───── AVAILABLE DATA ─────

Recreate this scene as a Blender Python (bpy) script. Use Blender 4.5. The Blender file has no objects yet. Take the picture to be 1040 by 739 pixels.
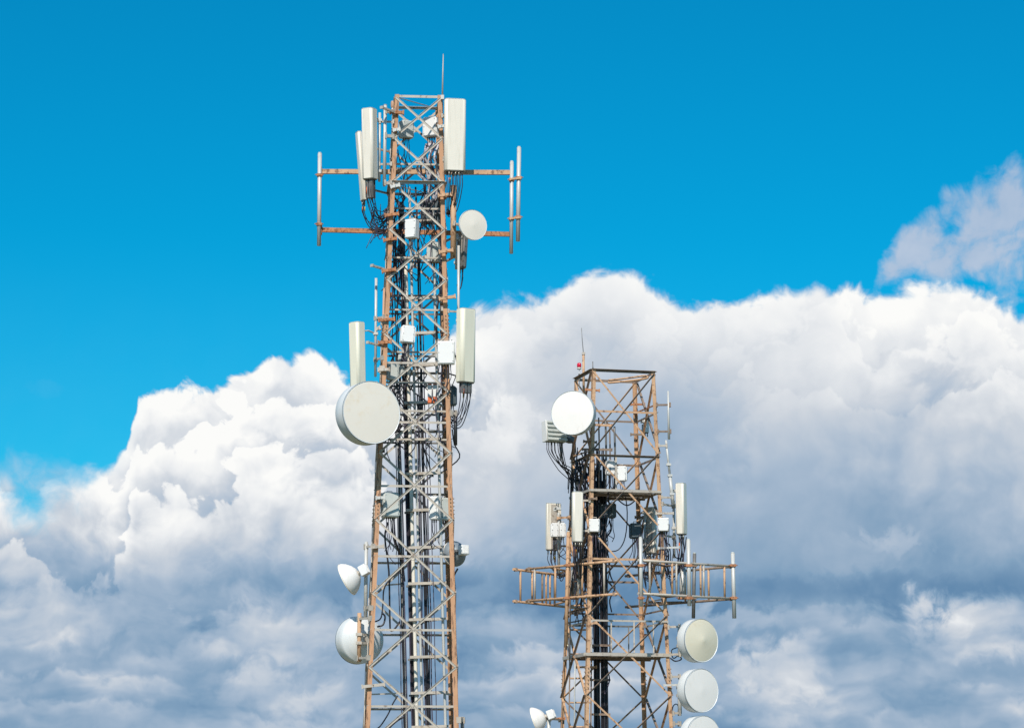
import bpy, bmesh, math, random
from mathutils import Vector, Matrix
R = math.radians
SC = bpy.context.scene
COL = SC.collection

# ------------------------------------------------------------------ camera
FPX, PITCH, EYE = 2700.0, R(9.2), 1.6
cam = bpy.data.cameras.new('camera')
cam.sensor_width = 36.0
cam.lens = 36.0 * FPX / 1040.0
cam.clip_end = 30000.0
camo = bpy.data.objects.new('camera', cam)
camo.location = (0, 0, EYE)
camo.rotation_euler = (R(90) + PITCH, 0, 0)
COL.objects.link(camo)
SC.camera = camo

# ------------------------------------------------------------------ exposure
SC.view_settings.view_transform = 'Standard'
SC.view_settings.look = 'None'
SC.view_settings.exposure = 0.0
SC.view_settings.gamma = 1.0
SC.view_settings.use_curve_mapping = False
SC.cycles.use_denoising = True
SC.cycles.max_bounces = 6

# ------------------------------------------------------------------ sun
SUN_EL, SUN_AZ = R(43), R(-169)          # azimuth from +Y towards +X: the sun is behind the camera, to the left
sd = Vector((math.sin(SUN_AZ) * math.cos(SUN_EL), math.cos(SUN_AZ) * math.cos(SUN_EL), math.sin(SUN_EL)))
sun = bpy.data.lights.new('sun', 'SUN')
sun.energy = 4.4
sun.angle = R(0.53)
sun.color = (1.0, 0.905, 0.80)
suno = bpy.data.objects.new('sun', sun)
suno.rotation_euler = sd.to_track_quat('Z', 'Y').to_euler()
suno.location = sd * 100
COL.objects.link(suno)

# ------------------------------------------------------------------ world: sky with cumulus banks
W = bpy.data.worlds.new('World')
SC.world = W
W.use_nodes = True
NT = W.node_tree
for n in list(NT.nodes):
    NT.nodes.remove(n)
LK = NT.links.new


VOL = []


class S:
    """a float socket (or a number) with arithmetic"""
    def __init__(self, s): self.s = s
    def __add__(a, b): return mth('ADD', a, b)
    __radd__ = __add__
    def __sub__(a, b): return mth('SUBTRACT', a, b)
    def __rsub__(a, b): return mth('SUBTRACT', b, a)
    def __mul__(a, b): return mth('MULTIPLY', a, b)
    __rmul__ = __mul__
    def __truediv__(a, b): return mth('DIVIDE', a, b)


def plug(inp, v):
    if isinstance(v, S): v = v.s
    if isinstance(v, bpy.types.NodeSocket): LK(v, inp)
    else: inp.default_value = v


def mth(op, a, b=None, c=None, clamp=False):
    n = NT.nodes.new('ShaderNodeMath'); n.operation = op; n.use_clamp = clamp
    plug(n.inputs[0], a)
    if b is not None: plug(n.inputs[1], b)
    if c is not None: plug(n.inputs[2], c)
    return S(n.outputs[0])


def sm(x, a, b, lo=0.0, hi=1.0, kind='SMOOTHSTEP'):
    n = NT.nodes.new('ShaderNodeMapRange'); n.interpolation_type = kind; n.clamp = True
    plug(n.inputs[0], x)
    for i, v in enumerate((a, b, lo, hi)): plug(n.inputs[1 + i], v)
    return S(n.outputs[0])


def lerp(a, b, t): return a + (b - a) * t
def mx(a, b): return mth('MAXIMUM', a, b)
def mn(a, b): return mth('MINIMUM', a, b)
def clamp01(a): return mth('ADD', a, 0.0, clamp=True)


def vmath(op, a, b=None, s=None):
    n = NT.nodes.new('ShaderNodeVectorMath'); n.operation = op
    plug(n.inputs[0], a)
    if b is not None: plug(n.inputs[1], b)
    if s is not None: plug(n.inputs['Scale'], s)
    return n.outputs[0]


def noise(vec, scale, detail=5.0, rough=0.55, dist=0.0, col=False):
    n = NT.nodes.new('ShaderNodeTexNoise'); n.noise_dimensions = '3D' if vec in VOL else '2D'
    plug(n.inputs['Vector'], vec)
    n.inputs['Scale'].default_value = scale
    n.inputs['Detail'].default_value = detail
    n.inputs['Roughness'].default_value = rough
    n.inputs['Distortion'].default_value = dist
    return n.outputs['Color'] if col else S(n.outputs['Fac'])


def puff(vec, scale, detail=3.0, rough=0.5):
    """rounded lumps: one minus the distance to scattered centres, summed over octaves"""
    n = NT.nodes.new('ShaderNodeTexVoronoi'); n.feature = 'SMOOTH_F1'; n.normalize = True
    n.voronoi_dimensions = '2D'
    plug(n.inputs['Vector'], vec)
    n.inputs['Scale'].default_value = scale
    n.inputs['Detail'].default_value = detail
    n.inputs['Roughness'].default_value = rough
    n.inputs['Lacunarity'].default_value = 2.1
    n.inputs['Smoothness'].default_value = 0.35
    return 1.0 - S(n.outputs['Distance'])


def curve(x, pts, lo, hi):
    """piecewise curve; pts = (x, value) given over [lo, hi], values scaled by 1/1000"""
    n = NT.nodes.new('ShaderNodeFloatCurve')
    cm = n.mapping; cv = cm.curves[0]
    cm.use_clip = False
    P_ = [((px - lo) / (hi - lo), v / 1000.0) for px, v in pts]
    cv.points[0].location = P_[0]; cv.points[1].location = P_[-1]
    for p in P_[1:-1]: cv.points.new(*p)
    cm.update()
    plug(n.inputs['Value'], (x - lo) / (hi - lo))
    return S(n.outputs[0]) * 1000.0


def ramp(x, stops):
    n = NT.nodes.new('ShaderNodeValToRGB')
    e = n.color_ramp.elements
    while len(e) < len(stops): e.new(0.5)
    for k, (p, c) in enumerate(stops):
        e[k].position = p
        e[k].color = tuple(((v / 255 + .055) / 1.055) ** 2.4 for v in c) + (1,)
    plug(n.inputs[0], x)
    return n.outputs[0]


def mixc(a, b, t):
    n = NT.nodes.new('ShaderNodeMix'); n.data_type = 'RGBA'
    plug(n.inputs[0], t); plug(n.inputs[6], a); plug(n.inputs[7], b)
    return n.outputs[2]


tc = NT.nodes.new('ShaderNodeTexCoord').outputs['Generated']
sep = NT.nodes.new('ShaderNodeSeparateXYZ'); LK(tc, sep.inputs[0])
dx, dy, dz = (S(o) for o in sep.outputs)
AZ = mth('ARCSINE', dx / mth('SQRT', dx * dx + dy * dy + 1e-9))   # bearing, 0 ahead and behind
EL = mth('ARCSINE', dz)                         # elevation
# sky units: 2700 per radian, bearing X to the right, V downwards from 17 degrees up
X = 520.0 + 2700.0 * AZ
V = 807.0 - 2700.0 * EL
cmb = NT.nodes.new('ShaderNodeCombineXYZ')
plug(cmb.inputs[0], X * .01); plug(cmb.inputs[1], V * -.01)
p0 = cmb.outputs[0]
wv = vmath('SUBTRACT', noise(p0, 1.1, 3, .5, col=True), (.5, .5, .5))
wf = vmath('SUBTRACT', noise(p0, 4.5, 4, .6, col=True), (.5, .5, .5))
p1 = vmath('ADD', vmath('ADD', p0, vmath('SCALE', wv, s=0.42)), vmath('SCALE', wf, s=0.05))
LUP = (-0.10, 0.15, 0.0)                        # towards the sun
lump = puff(p1, 1.35, 3, .44)
lumpL = puff(vmath('ADD', p1, LUP), 1.35, 3, .44)
fine = noise(p1, 5.0, 6, .55)
fineL = noise(vmath('ADD', p1, vmath('SCALE', LUP, s=.35)), 5.0, 6, .55)
broad = noise(p0, 0.62, 4, .5)
mid = noise(vmath('ADD', p0, vmath('SCALE', wv, s=.5)), 1.3, 6, .55)
relief = (lump - lumpL) * 1.5 + (fine - fineL) * .38

top = curve(X, [(-900, 420), (-500, 470), (-200, 440), (-40, 446), (60, 452), (104, 474), (122, 470), (133, 420), (150, 402), (172, 400), (205, 398),
                (240, 384), (265, 371), (300, 364), (335, 372), (365, 388), (400, 384), (430, 360), (458, 330), (485, 306), (510, 303),
                (545, 300), (575, 291), (612, 277), (640, 283), (690, 297), (720, 305), (755, 301), (800, 299), (860, 293),
                (900, 299), (930, 294), (962, 293), (1000, 303), (1040, 322), (1150, 300), (1300, 380), (1600, 330), (1900, 420)], -900, 1900)
side = sm(X, 380, 560)
ed = (lump - .58) * 50.0 + (fine - .5) * 26.0
d1 = V - top - 7.0 + ed                                # depth below the ragged top edge
thin = sm(X, 20, 150, 1.0, 0.0)                  # the far left end is a thin veil
soft = lerp(lerp(10.0, 17.0, side), 70.0, thin)
a1 = sm(d1 / soft, 0.0, 1.0)
a1 = a1 * lerp(1.0, sm(mid + (V - 500.0) / 240.0, .22, .66), thin)

# tone down through the bank: bright crowns, grey waist, blue-grey base
bodyL = curve(V, [(200, 900), (380, 880), (440, 800), (480, 720), (540, 550), (585, 410), (620, 260), (660, 280), (740, 320), (860, 420)], 200, 860)
bodyR = curve(V, [(200, 820), (290, 760), (350, 690), (410, 610), (470, 455), (530, 345), (580, 235), (612, 120), (640, 240), (690, 290), (740, 320), (860, 420)], 200, 860)
body = lerp(bodyL, bodyR, side) / 1000.0
rim = sm(d1, 0.0, 75.0, 1.0, 0.0)
upper = sm(V, 560, 640, 1.0, 0.0)
brt = sm(X, 800, 950)                            # the right end of the bank is the brighter
# nested crowns inside the bank: each has its own lit edge over a greyer hollow
def crown(off, amp, seed):
    q = vmath('ADD', p1, (seed, -seed, 0))
    l = puff(q, 1.2, 4, .5)
    e = V - top - off + (l - .55) * amp + (fine - .5) * 40.0 + (noise(vmath('ADD', p0, (seed, seed, 0)), .8, 2, .5) - .5) * 150.0
    return sm(e, 0.0, 10.0) * sm(e, 4.0, 95.0, 1.0, 0.0), sm(e, -45.0, 0.0) * sm(e, 0.0, 6.0, 1.0, 0.0)
c1, h1 = crown(62.0, 130.0, 3.1)
c2, h2 = crown(120.0, 140.0, 8.7)
nest = (c1 * .22 + c2 * .20 - h1 * .12 - h2 * .12) * upper * lerp(1.0, lerp(.14, .34, brt), side)
rw = lerp(.40, lerp(.10, .26, brt), side)
t1 = (body + rim * .14 + (broad - .5) * .42 + (mid - .5) * lerp(.30, .18, side) + relief * lerp(.24, rw, upper) + nest
      + (lump - .55) * lerp(.22, .10, side) + brt * sm(V, 330, 520, .12, 0.0))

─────

Write down every line from the opening of the listing to the line with "COL = SC.collection", both included, and nothing else; the pictures are omitted.

Recreate this scene as a Blender Python (bpy) script. Use Blender 4.5. The Blender file has no objects yet. Take the picture to be 1040 by 739 pixels.
import bpy, bmesh, math, random
from mathutils import Vector, Matrix
R = math.radians
SC = bpy.context.scene
COL = SC.collection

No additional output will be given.